Prompt: Extract the complete data exactly as given.

Material:

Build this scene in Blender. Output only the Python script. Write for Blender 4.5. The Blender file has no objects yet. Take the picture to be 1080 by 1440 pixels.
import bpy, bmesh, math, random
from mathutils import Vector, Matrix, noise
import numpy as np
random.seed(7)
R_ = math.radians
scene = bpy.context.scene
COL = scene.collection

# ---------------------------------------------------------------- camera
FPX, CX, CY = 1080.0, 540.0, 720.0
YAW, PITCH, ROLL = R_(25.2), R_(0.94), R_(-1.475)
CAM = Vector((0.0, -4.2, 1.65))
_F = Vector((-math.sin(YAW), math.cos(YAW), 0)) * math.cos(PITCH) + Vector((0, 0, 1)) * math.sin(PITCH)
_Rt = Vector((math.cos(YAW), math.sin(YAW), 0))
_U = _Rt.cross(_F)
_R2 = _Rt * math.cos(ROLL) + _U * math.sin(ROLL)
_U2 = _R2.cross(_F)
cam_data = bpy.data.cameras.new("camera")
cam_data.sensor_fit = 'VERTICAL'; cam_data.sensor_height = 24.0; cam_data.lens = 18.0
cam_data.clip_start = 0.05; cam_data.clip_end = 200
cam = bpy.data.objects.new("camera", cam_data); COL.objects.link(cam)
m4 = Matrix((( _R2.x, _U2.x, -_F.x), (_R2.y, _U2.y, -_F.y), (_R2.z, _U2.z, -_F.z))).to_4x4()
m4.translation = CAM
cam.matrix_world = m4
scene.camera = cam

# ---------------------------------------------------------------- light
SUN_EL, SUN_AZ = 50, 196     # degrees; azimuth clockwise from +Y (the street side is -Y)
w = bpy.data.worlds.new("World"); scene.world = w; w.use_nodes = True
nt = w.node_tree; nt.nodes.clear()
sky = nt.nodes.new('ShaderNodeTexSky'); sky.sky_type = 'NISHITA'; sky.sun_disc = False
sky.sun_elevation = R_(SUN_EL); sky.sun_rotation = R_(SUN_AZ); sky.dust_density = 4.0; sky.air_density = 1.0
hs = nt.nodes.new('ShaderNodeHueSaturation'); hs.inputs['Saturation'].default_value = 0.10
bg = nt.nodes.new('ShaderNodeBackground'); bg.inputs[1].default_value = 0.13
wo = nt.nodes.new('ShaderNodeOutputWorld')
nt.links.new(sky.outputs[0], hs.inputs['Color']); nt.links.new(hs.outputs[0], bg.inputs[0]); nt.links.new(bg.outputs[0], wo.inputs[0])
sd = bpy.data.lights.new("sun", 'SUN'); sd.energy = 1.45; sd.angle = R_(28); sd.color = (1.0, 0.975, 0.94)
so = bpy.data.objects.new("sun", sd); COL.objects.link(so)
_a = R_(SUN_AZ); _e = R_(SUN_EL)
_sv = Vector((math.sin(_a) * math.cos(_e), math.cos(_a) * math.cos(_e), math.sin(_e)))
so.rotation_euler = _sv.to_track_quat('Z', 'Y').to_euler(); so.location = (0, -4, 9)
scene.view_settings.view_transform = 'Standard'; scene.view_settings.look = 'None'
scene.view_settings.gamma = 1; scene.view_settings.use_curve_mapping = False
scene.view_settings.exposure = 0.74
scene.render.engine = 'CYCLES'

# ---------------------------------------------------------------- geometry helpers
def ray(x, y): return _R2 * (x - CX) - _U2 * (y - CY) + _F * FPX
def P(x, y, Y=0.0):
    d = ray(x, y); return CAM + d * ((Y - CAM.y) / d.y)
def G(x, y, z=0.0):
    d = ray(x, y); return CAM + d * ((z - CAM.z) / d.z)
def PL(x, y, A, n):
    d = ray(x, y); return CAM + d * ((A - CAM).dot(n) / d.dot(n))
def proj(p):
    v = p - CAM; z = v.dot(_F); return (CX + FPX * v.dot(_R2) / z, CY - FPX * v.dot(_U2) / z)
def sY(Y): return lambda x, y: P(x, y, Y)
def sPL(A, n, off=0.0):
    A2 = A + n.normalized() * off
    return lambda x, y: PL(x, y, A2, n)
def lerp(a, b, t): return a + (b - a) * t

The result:
Build this scene in Blender. Output only the Python script. Write for Blender 4.5. The Blender file has no objects yet. Take the picture to be 1080 by 1440 pixels.
import bpy, bmesh, math, random
from mathutils import Vector, Matrix, noise
import numpy as np
random.seed(7)
R_ = math.radians
scene = bpy.context.scene
COL = scene.collection

# ---------------------------------------------------------------- camera
FPX, CX, CY = 1080.0, 540.0, 720.0
YAW, PITCH, ROLL = R_(25.2), R_(0.94), R_(-1.475)
CAM = Vector((0.0, -4.2, 1.65))
_F = Vector((-math.sin(YAW), math.cos(YAW), 0)) * math.cos(PITCH) + Vector((0, 0, 1)) * math.sin(PITCH)
_Rt = Vector((math.cos(YAW), math.sin(YAW), 0))
_U = _Rt.cross(_F)
_R2 = _Rt * math.cos(ROLL) + _U * math.sin(ROLL)
_U2 = _R2.cross(_F)
cam_data = bpy.data.cameras.new("camera")
cam_data.sensor_fit = 'VERTICAL'; cam_data.sensor_height = 24.0; cam_data.lens = 18.0
cam_data.clip_start = 0.05; cam_data.clip_end = 200
cam = bpy.data.objects.new("camera", cam_data); COL.objects.link(cam)
m4 = Matrix((( _R2.x, _U2.x, -_F.x), (_R2.y, _U2.y, -_F.y), (_R2.z, _U2.z, -_F.z))).to_4x4()
m4.translation = CAM
cam.matrix_world = m4
scene.camera = cam

# ---------------------------------------------------------------- light
SUN_EL, SUN_AZ = 50, 196     # degrees; azimuth clockwise from +Y (the street side is -Y)
w = bpy.data.worlds.new("World"); scene.world = w; w.use_nodes = True
nt = w.node_tree; nt.nodes.clear()
sky = nt.nodes.new('ShaderNodeTexSky'); sky.sky_type = 'NISHITA'; sky.sun_disc = False
sky.sun_elevation = R_(SUN_EL); sky.sun_rotation = R_(SUN_AZ); sky.dust_density = 4.0; sky.air_density = 1.0
hs = nt.nodes.new('ShaderNodeHueSaturation'); hs.inputs['Saturation'].default_value = 0.10
bg = nt.nodes.new('ShaderNodeBackground'); bg.inputs[1].default_value = 0.13
wo = nt.nodes.new('ShaderNodeOutputWorld')
nt.links.new(sky.outputs[0], hs.inputs['Color']); nt.links.new(hs.outputs[0], bg.inputs[0]); nt.links.new(bg.outputs[0], wo.inputs[0])
sd = bpy.data.lights.new("sun", 'SUN'); sd.energy = 1.45; sd.angle = R_(28); sd.color = (1.0, 0.975, 0.94)
so = bpy.data.objects.new("sun", sd); COL.objects.link(so)
_a = R_(SUN_AZ); _e = R_(SUN_EL)
_sv = Vector((math.sin(_a) * math.cos(_e), math.cos(_a) * math.cos(_e), math.sin(_e)))
so.rotation_euler = _sv.to_track_quat('Z', 'Y').to_euler(); so.location = (0, -4, 9)
scene.view_settings.view_transform = 'Standard'; scene.view_settings.look = 'None'
scene.view_settings.gamma = 1; scene.view_settings.use_curve_mapping = False
scene.view_settings.exposure = 0.74
scene.render.engine = 'CYCLES'

# ---------------------------------------------------------------- geometry helpers
def ray(x, y): return _R2 * (x - CX) - _U2 * (y - CY) + _F * FPX
def P(x, y, Y=0.0):
    d = ray(x, y); return CAM + d * ((Y - CAM.y) / d.y)
def G(x, y, z=0.0):
    d = ray(x, y); return CAM + d * ((z - CAM.z) / d.z)
def PL(x, y, A, n):
    d = ray(x, y); return CAM + d * ((A - CAM).dot(n) / d.dot(n))
def proj(p):
    v = p - CAM; z = v.dot(_F); return (CX + FPX * v.dot(_R2) / z, CY - FPX * v.dot(_U2) / z)
def sY(Y): return lambda x, y: P(x, y, Y)
def sPL(A, n, off=0.0):
    A2 = A + n.normalized() * off
    return lambda x, y: PL(x, y, A2, n)
def lerp(a, b, t): return a + (b - a) * t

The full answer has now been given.